PARIS — There is a striking passage in Thomas Jefferson's message to Congress of 1803, during the pause between the French revolutionary wars and those, to follow shortly, of Napoleon's Empire. He said, "Let us bow with gratitude to that kind Providence which . . . guarded us from hastily entering into the sanguinary contest, and left us only to look on and to pity its ravages."
He went on to say that "we should be most unwise, indeed, were we to cast away the singular blessings of the position in which nature has placed us, the opportunity she has endowed us with of pursuing, at a distance from foreign contentions, the paths of industry, peace and happiness; of cultivating general friendship, and of bringing collisions of interest to the umpirage (sic) of reason rather than of force."
In short, he was an isolationist. The Gulf war has reopened the old American debate between the globalists and who I will call the Jeffersonians. I say Jeffersonians rather than Washingtonians (although it was George Washington who provided the charter of American isolationism, warning the nation against "entangling alliances") because Jefferson was unmistakably an American exceptionalist, as is George Bush. Both hold the U.S. not like other countries.
Mr. Jefferson believed that the United States is unique, that "this whole chapter in the history of man is new" -- the United States the "world's best hope." But he held that Americans should cultivate national virtue and prosperity within America's borders. Mr. Bush believes that we have an obligation to export virtue and liberty, so as to make a better world.
Mr. Bush's State of the Union message in January was an unqualified statement of American uniqueness. "Among the nations of the world only the United States of America has both the moral standing and the means" to create "a new world order . . . . The hopes of humanity turn to us. We are Americans; we have a unique responsibility to do the hard work of freedom," and so on and on in words that over the past five decades of daily use have lost virtually all meaning even to those who employ them.
These phrases of American exceptionalism, by which we praise ourselves and say how different we are from all the rest, have become the ostensible warrant but also the ideological disguise for an American foreign policy actually driven by a variety of frequently uncoordinated and unanalyzed practical considerations.

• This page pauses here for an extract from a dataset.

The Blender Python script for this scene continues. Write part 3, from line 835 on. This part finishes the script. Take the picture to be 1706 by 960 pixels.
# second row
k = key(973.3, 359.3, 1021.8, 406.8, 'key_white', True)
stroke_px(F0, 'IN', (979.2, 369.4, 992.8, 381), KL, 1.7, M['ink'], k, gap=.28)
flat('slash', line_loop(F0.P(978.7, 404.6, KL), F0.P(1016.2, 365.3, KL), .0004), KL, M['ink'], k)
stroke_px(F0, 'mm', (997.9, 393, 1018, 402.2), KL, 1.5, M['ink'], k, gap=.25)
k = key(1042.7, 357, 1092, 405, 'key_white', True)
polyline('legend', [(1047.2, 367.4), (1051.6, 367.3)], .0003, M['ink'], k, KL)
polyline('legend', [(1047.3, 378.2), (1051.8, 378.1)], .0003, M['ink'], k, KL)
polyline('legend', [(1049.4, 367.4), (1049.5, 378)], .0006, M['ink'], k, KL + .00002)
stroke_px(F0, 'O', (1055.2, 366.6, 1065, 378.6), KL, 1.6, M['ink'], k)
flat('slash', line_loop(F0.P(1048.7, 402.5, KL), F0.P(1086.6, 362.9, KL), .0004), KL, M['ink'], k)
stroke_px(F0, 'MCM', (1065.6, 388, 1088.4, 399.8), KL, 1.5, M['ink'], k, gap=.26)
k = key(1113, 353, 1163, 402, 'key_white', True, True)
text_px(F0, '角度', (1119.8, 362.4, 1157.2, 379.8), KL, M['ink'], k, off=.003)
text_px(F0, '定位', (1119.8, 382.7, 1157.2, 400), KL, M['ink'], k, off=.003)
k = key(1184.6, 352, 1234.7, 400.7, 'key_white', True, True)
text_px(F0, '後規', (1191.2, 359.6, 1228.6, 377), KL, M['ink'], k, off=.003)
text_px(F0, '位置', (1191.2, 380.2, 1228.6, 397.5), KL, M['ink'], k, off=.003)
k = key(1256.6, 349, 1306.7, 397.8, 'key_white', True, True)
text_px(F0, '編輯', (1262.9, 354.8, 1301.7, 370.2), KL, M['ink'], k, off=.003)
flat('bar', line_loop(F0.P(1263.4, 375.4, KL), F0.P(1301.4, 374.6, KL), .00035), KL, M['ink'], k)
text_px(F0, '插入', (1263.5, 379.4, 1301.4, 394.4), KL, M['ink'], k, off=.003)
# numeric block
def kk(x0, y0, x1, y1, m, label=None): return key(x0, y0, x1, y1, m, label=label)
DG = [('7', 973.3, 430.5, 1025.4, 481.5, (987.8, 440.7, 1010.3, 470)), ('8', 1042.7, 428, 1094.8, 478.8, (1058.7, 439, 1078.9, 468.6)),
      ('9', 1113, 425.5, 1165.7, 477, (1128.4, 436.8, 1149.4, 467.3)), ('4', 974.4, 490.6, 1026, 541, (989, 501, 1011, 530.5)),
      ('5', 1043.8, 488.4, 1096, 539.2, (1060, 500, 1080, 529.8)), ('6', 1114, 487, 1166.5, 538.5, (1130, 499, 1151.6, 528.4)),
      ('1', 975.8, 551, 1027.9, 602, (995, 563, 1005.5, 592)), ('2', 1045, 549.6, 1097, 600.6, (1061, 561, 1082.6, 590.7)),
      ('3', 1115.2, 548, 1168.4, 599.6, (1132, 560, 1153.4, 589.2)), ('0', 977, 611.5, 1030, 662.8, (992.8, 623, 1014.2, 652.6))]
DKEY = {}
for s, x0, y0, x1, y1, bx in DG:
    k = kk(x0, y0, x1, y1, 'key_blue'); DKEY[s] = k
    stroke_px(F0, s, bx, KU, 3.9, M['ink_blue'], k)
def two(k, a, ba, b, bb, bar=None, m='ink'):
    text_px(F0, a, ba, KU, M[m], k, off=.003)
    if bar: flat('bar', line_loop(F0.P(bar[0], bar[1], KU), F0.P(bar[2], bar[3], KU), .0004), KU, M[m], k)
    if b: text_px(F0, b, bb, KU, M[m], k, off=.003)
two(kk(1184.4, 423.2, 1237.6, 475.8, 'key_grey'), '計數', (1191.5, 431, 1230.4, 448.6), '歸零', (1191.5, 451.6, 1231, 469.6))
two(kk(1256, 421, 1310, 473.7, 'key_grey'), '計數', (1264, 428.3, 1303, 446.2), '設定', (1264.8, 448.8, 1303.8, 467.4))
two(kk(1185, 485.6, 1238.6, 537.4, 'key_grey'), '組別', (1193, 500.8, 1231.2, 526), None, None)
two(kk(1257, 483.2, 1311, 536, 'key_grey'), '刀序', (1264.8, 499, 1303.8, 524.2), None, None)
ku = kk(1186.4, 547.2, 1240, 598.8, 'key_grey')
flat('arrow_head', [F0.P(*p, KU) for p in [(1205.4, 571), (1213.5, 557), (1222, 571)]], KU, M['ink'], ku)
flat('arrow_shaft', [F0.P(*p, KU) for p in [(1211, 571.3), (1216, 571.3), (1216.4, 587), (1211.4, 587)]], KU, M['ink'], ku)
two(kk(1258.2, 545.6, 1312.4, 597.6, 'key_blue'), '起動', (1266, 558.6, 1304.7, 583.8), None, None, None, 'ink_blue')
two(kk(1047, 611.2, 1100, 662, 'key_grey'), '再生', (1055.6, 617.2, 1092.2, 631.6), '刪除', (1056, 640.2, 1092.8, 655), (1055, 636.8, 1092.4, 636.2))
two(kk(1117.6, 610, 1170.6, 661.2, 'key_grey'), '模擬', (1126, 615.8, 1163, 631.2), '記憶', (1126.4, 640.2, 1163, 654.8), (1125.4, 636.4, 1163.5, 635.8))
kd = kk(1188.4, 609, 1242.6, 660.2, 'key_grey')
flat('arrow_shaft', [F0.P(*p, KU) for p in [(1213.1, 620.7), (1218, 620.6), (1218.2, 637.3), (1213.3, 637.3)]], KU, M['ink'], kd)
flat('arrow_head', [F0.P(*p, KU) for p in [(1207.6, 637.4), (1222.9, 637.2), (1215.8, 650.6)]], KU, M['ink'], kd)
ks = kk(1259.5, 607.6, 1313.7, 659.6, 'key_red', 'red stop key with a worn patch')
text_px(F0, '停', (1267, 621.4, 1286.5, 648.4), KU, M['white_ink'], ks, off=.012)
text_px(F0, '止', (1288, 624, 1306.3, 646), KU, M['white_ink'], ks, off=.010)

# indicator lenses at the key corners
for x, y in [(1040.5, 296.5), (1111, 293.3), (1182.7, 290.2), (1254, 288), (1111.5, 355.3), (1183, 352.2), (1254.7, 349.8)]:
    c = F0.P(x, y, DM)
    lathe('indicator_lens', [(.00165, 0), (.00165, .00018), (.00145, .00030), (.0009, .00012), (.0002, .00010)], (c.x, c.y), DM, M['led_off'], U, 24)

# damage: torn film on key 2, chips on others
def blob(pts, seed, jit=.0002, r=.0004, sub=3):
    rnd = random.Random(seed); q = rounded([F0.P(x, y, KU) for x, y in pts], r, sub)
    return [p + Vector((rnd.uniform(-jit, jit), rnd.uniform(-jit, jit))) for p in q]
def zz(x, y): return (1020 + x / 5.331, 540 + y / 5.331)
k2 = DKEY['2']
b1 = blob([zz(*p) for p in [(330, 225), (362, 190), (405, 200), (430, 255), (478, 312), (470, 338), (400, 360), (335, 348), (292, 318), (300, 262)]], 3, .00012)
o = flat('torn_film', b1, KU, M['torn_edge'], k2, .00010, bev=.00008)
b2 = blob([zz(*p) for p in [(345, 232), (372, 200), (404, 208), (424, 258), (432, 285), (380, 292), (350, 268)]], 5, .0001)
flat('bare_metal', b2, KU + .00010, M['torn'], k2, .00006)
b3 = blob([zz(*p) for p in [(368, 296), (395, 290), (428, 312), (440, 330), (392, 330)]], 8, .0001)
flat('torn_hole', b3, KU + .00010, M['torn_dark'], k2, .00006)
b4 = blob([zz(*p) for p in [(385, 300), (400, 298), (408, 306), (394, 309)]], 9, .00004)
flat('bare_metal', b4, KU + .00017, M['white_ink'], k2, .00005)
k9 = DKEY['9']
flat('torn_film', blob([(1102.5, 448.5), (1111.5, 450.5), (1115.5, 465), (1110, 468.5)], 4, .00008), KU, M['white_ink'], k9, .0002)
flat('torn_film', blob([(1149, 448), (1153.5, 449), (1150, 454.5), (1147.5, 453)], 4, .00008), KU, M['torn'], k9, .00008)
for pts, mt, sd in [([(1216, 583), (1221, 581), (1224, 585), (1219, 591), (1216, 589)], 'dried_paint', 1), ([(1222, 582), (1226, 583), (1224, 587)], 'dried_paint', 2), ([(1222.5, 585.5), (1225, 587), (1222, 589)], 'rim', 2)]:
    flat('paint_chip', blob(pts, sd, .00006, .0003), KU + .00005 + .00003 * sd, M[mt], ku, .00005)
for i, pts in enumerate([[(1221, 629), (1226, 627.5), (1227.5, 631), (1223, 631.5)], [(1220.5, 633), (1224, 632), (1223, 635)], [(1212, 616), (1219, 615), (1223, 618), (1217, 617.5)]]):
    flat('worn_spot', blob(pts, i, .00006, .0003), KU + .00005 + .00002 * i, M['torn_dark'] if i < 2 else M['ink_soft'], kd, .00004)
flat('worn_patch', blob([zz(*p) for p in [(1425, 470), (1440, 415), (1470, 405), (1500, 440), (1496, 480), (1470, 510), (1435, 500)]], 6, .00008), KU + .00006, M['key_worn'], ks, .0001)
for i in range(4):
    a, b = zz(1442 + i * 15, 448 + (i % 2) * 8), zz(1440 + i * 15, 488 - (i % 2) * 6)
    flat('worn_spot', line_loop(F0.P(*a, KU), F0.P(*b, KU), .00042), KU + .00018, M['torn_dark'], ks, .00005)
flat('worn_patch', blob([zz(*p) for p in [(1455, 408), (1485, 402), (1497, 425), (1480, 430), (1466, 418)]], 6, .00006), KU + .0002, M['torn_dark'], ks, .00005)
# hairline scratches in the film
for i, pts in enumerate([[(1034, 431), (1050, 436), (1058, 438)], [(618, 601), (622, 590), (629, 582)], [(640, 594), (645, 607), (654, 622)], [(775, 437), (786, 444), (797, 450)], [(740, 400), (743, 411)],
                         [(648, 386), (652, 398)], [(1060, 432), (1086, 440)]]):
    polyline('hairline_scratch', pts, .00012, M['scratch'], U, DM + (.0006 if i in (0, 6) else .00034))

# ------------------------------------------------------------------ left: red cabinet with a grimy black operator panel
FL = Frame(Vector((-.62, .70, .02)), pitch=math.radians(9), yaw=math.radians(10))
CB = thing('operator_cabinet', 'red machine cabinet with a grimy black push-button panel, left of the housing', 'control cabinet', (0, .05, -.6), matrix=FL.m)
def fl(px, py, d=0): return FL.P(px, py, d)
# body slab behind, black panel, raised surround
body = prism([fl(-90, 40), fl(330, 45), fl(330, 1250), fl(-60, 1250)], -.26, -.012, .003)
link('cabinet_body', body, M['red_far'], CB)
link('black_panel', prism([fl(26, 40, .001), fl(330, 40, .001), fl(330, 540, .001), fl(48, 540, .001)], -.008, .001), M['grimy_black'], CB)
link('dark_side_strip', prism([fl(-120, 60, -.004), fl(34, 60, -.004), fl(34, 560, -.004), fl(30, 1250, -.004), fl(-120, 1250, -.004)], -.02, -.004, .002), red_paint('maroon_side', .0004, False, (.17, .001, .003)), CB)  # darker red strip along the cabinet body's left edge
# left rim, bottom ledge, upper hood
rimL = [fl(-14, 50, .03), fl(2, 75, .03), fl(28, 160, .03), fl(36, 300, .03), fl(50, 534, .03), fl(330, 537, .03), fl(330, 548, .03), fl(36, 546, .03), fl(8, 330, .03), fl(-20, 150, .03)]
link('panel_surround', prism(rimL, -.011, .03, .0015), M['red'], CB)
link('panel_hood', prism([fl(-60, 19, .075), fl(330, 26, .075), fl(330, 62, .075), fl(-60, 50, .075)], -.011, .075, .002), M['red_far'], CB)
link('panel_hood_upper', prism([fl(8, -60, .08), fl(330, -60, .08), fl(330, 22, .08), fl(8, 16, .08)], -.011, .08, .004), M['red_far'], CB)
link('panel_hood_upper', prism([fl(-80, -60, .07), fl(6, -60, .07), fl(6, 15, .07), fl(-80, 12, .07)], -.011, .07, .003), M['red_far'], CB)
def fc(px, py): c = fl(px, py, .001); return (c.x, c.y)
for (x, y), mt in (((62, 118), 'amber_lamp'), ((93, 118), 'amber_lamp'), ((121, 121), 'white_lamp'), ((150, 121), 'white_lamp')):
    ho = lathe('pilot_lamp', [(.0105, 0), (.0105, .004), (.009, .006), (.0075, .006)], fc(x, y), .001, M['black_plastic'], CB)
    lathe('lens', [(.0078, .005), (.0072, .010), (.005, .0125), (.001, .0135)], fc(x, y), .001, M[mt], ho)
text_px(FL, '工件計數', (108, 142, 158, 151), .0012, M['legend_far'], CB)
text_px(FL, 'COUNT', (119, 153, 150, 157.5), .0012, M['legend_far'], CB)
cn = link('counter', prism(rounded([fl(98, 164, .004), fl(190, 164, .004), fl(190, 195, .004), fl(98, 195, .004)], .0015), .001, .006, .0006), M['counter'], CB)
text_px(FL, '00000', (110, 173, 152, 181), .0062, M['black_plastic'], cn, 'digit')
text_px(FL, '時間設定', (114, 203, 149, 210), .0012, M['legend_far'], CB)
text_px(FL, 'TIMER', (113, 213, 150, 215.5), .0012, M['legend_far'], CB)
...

In the Gulf our motives are protecting oil sources, rejecting aggression, living up to alliance guarantees to Saudi Arabia and Israel, fear of the implications of Iraq's Western-supplied weaponry, etc., each of which would suggest a specific and limited war aim. But it all comes out in presidential speeches as America's leading "the struggle to preserve and extend the blessings of liberty."
Ideologies usually are hard and specific in what they promise and demand. America's ideology is soft and self-indulgent, its foundation an optimism so powerful as to block serious thought that might place American actions and choices in a realistic historical context. The debate on the Gulf intervention going on in Washington at this moment, for example -- that dominated official interviews on the television talk shows last Sunday -- concerns whether the U.S. should employ tactical nuclear weapons if U.S. casualties rise above some threshold yet to be identified.
A titanic optimism surely is necessary in order to think that the United States could take the major part in a war in which more than a million troops are in the field and not suffer substantial casualties. It requires an enormous optimism and ignorance of the realities of the contemporary world to think that the recourse to nuclear weapons is a useful option for national consideration and debate today, whatever American casualties.
Americans are capable of such optimism, I suppose, because nothing bad has happened to the country in nearly a century and a half, since the Civil War, so it is conventional to think that nothing bad ever will happen. World War II was bad, but not very bad for Americans: Civil society was totally spared, and military casualties were less than a quarter of 1 percent of population.
Totalitarianism, genocide, purge, prisons, labor camps, betrayals, denunciations -- the characteristic experiences of the 20th Century all have passed the United States by. There was a skirmish with poverty in the 1930s, but since then the U.S. economy has profited from world crises, war and cold war. Vietnam was a national trauma, because at last we failed. The Gulf war is in considerable part an attempt to demonstrate that the failure in Vietnam didn't count.
Another American Founding Father, Benjamin Franklin, once observed "that there never was a good war or a bad peace." One might argue about the first part of that proposition, but it is a plain statement of a plain thought. American leaders no longer seem capable of plain language or plain thought, being incapacitated by optimism.
It is an incapacity that separates the United States from the rest of mankind, whose experience signals pessimism, dread of war and fear of its consequences -- fear of the future. The Gulf war will test whether they, the majority, are right, or whether we Americans are, as Mr. Bush assures us, truly exceptional -- our "best days" still ahead.
William Pfaff is a syndicated columnist.